Cet engouement pour la culture sous toutes ses facettes, a-t-il une explication au regard des rentrées culturelles des années précédentes ? Si l’on excepte les années dures de l’internement collectif à cause de la pandémie, comment se passaient les rentrées culturelles et artistiques au Maroc ? Dans un pays où la tradition tient encore une place importante, où une grande majorité des décideurs ne fait pas encore la distinction entre culture et instruction (enseignement), il est difficile de parler de l’importance des rendez-vous culturels qui s’installent en tant que rituels fixés dans le temps et drainant une foule de fidèles comme dans certains rendez-vous religieux ou spirituels.
Nous pouvons accepter que la rentrée, cette année, soit exceptionnelle. Elle arrive après un vide culturel jamais vu dans notre pays. Pendant la pandémie l’on a beaucoup parlé et écrit à propos de l’absence de culture. Une certaine nostalgie s’était subitement emparée même de ceux qui souvent brillaient par leur absence dans les manifestations culturelles et artistiques. Pendant deux années on n’a pas arrêté de réclamer de l’activité culturelle ce qui a apparemment encouragé les acteurs à mettre en place plusieurs actions. On s’en félicite certes !
Mais le public marocain, qui avait l’habitude de voir les programmations des galeries en automne, l’édition à l’approche du Salon International du Livre et de l’édition et les festivals et rencontres de grande envergure au printemps et en été, cette année il a été submergé par la programmation des festivals organisés en dehors de leurs dates habituelles. Un automne pas comme les autres.
Comment expliquer cette bousculade programmatique ? Qu’est-ce qui se cache derrière cette fougue culturelle inattendue ? Est-ce que les organisateurs ont senti que le public marocain avait une faim culturelle ? Comment pouvaient-ils le savoir ? Y a-t-il eu un sondage pour connaître les tendances du public, ses attentes, etc. ? Si cela avait eu lieu, nous n’en avons pas été informés.
Dans des pays où les manifestations culturelles font partie de la politique générale de l’État, changer le rendez-vous d’un événement culturel ou artistique pourrait entrainer des dégâts économiques énormes.
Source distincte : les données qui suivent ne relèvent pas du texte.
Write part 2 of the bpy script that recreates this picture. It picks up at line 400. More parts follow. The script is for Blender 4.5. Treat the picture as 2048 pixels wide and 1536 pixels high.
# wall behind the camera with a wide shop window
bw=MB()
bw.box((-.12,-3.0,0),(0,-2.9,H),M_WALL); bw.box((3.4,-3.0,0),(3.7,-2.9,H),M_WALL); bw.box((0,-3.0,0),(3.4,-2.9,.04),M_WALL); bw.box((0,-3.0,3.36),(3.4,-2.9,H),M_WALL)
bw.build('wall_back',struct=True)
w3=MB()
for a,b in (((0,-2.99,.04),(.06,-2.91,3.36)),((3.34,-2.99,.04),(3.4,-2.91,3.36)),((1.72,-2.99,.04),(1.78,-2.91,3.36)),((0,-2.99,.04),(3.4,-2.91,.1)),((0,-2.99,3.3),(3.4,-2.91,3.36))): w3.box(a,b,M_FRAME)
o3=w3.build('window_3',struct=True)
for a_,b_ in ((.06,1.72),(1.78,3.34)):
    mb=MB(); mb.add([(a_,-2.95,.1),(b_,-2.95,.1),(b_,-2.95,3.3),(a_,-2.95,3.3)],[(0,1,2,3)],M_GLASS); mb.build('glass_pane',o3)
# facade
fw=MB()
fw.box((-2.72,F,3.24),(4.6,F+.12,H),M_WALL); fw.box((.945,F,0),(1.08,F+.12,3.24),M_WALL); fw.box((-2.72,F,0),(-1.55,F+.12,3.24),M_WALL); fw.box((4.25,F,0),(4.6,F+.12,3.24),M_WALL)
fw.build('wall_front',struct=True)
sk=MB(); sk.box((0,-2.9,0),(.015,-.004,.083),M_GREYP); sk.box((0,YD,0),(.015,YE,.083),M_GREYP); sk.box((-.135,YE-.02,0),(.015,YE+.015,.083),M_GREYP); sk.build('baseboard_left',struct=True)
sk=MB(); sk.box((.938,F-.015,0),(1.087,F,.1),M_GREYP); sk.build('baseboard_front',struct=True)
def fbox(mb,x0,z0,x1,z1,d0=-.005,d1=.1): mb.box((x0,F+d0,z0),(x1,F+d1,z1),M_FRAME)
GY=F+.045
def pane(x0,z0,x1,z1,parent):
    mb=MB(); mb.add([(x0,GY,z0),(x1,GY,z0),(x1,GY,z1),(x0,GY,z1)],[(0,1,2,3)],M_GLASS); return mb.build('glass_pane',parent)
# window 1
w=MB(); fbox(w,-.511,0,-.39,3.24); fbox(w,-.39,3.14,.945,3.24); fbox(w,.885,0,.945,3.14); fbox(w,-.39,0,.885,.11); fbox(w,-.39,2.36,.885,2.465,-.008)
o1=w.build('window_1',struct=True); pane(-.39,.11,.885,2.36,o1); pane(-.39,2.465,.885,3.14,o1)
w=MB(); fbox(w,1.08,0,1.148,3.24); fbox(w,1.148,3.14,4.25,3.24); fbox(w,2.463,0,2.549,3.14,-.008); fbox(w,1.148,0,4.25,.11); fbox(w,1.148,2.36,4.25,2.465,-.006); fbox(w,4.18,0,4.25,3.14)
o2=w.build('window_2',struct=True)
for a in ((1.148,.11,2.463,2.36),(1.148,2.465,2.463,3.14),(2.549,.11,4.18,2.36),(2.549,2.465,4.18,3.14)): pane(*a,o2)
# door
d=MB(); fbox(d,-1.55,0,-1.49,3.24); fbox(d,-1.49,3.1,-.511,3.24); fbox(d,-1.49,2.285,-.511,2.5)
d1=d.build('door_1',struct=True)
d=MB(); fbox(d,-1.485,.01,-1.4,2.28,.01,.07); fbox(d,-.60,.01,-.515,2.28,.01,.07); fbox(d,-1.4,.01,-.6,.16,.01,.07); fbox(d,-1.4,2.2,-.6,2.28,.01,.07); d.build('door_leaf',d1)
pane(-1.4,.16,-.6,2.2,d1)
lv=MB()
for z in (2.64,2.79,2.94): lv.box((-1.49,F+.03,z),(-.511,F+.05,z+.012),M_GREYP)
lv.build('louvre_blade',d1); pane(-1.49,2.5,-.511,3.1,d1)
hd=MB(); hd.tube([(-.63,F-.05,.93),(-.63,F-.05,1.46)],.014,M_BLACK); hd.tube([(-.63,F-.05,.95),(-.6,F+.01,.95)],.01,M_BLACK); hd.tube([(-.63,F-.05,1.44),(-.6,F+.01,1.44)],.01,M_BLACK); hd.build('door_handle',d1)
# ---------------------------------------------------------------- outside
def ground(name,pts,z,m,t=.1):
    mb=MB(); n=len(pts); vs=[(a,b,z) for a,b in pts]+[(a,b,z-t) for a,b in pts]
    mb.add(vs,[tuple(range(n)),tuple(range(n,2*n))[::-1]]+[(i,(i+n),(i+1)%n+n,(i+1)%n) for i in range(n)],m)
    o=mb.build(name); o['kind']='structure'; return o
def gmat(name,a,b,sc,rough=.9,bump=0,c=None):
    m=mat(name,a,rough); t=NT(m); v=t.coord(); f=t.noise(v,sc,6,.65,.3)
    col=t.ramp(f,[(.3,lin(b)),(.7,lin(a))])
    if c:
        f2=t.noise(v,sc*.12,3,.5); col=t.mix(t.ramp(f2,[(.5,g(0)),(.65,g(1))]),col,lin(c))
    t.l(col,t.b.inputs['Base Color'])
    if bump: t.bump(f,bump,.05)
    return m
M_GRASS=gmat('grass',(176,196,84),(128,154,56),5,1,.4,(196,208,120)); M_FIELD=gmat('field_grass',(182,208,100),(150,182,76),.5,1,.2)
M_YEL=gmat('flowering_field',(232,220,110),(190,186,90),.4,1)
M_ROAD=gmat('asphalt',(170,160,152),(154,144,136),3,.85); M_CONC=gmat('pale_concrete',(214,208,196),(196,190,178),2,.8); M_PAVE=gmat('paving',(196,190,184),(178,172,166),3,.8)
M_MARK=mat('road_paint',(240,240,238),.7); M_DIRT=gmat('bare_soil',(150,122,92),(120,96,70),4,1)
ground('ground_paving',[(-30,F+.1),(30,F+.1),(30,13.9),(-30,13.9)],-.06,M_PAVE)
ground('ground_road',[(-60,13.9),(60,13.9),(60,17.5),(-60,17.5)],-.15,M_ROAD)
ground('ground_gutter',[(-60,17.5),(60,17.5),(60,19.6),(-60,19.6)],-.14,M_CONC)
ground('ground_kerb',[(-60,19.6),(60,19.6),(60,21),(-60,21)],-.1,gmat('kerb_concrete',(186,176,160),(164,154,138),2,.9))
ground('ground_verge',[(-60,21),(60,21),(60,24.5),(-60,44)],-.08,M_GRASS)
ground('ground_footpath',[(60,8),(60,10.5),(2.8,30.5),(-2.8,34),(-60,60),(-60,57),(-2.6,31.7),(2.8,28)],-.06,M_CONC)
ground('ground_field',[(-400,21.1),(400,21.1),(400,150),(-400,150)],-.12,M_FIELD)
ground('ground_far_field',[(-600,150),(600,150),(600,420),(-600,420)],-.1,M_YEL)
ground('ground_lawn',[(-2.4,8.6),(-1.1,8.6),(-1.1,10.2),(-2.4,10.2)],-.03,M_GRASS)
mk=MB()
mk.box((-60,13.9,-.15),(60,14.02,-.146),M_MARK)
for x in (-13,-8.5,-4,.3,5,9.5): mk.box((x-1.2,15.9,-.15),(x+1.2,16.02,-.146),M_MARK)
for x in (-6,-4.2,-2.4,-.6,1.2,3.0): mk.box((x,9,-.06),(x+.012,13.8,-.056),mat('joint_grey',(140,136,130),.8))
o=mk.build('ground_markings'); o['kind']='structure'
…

Il pourrait tout aussi être considéré comme une insulte au public. Paradoxalement, il est impossible de changer la date du Moussem Moulay El Kamel à Meknès, celui de Moulay Brahim dans la région de Marrakech ou celui de Moulay Abdellah à El Jadida. Les uns sont rattachés à des occasions religieuses bien précises et les autres à la fin de la saison des moissons. Les dates sont fixes et ne peuvent bouger au goût des organisateurs. Les autorités officielles veillent scrupuleusement au respect du calendrier.
Quelques organisateurs d’événements culturels et artistiques m’ont confié que la cause des changements de calendriers sont dus tout simplement à des engagements avec des donneurs de subventions, essentiellement le ministère de la Culture et le CCM, qui les somme d’organiser l’événement au courant de l’année financière mentionnée dans les cahiers de charge, et conjointement signés par les partenaires.
Est-ce par pure contrainte administrative qu’on vient à créer ce carambolage culturel ?
Pour les Moussem traditionnels, on veille au respect du calendrier et du public en revanche pour la pratique culturelle moderne on se plie à la rigidité de l’administration.